We are looking at a nightmare scenario for leading stocks in the sense that even after the 1.5% base rate cut earlier this month, which as the Bank of England minutes revealed yesterday could have been 2%, the FTSE 100 is well below 4,000. The trigger yesterday apart from the record fall in US consumer prices was the revelation from the Federal Reserve minutes that it expects the recession there to last well into the summer of next year. The effect of this has been for bulls of stocks to readjust their expectations to the downside, something which they were doing anyway given that earlier in the week the US Treasury hinted that the $700 billion bailout may not be all that it was promised to be.
As far as stock highlights were concerned it was the usual suspects on the downside, with miners especially hard hit as an economic proxy. The losses for leading protagonists such as Rio Tinto (RIO) and Billiton (BLT) were of the order of 5% and more. With no end in sight to the falling price of crude oil the FTSE 100 was also hurt by shares of oil majors. This took the form of 1% - 2% losses for the likes of BG Group (BG.), BP (BP.) and Royal Dutch Shell (RDSB), but nothing like the hammering that some financials were taking.

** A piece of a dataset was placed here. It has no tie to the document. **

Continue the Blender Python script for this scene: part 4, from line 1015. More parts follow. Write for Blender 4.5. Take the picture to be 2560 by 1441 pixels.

A notable loser was spreadbetter IG Group (IGG) which delivered the first truly bad news of the down cycle in admitting that there has been a rise in bad debts from last month. What can be said in relation to the price action of last month is that it was so volatile it would have been miraculous if this had not been the case. Still the shares were down over 15%.
Another chunky loser in the financial area was insurer Aviva (AV.) also down nearly 15% as fears once again resurfaced regarding the effect of a falling stock market on its balance sheet. Fellow insurer Prudential (PRU) was also down 10% in sympathy.
To add to the gloom in the “real world” the unemployment figures will be added to in the UK by another 2,000 in the wake of engineer Rolls Royce’s (RR.) job cuts today. 4% of its workforce is to go, with the shares dipping and then bouncing off year lows under 250p.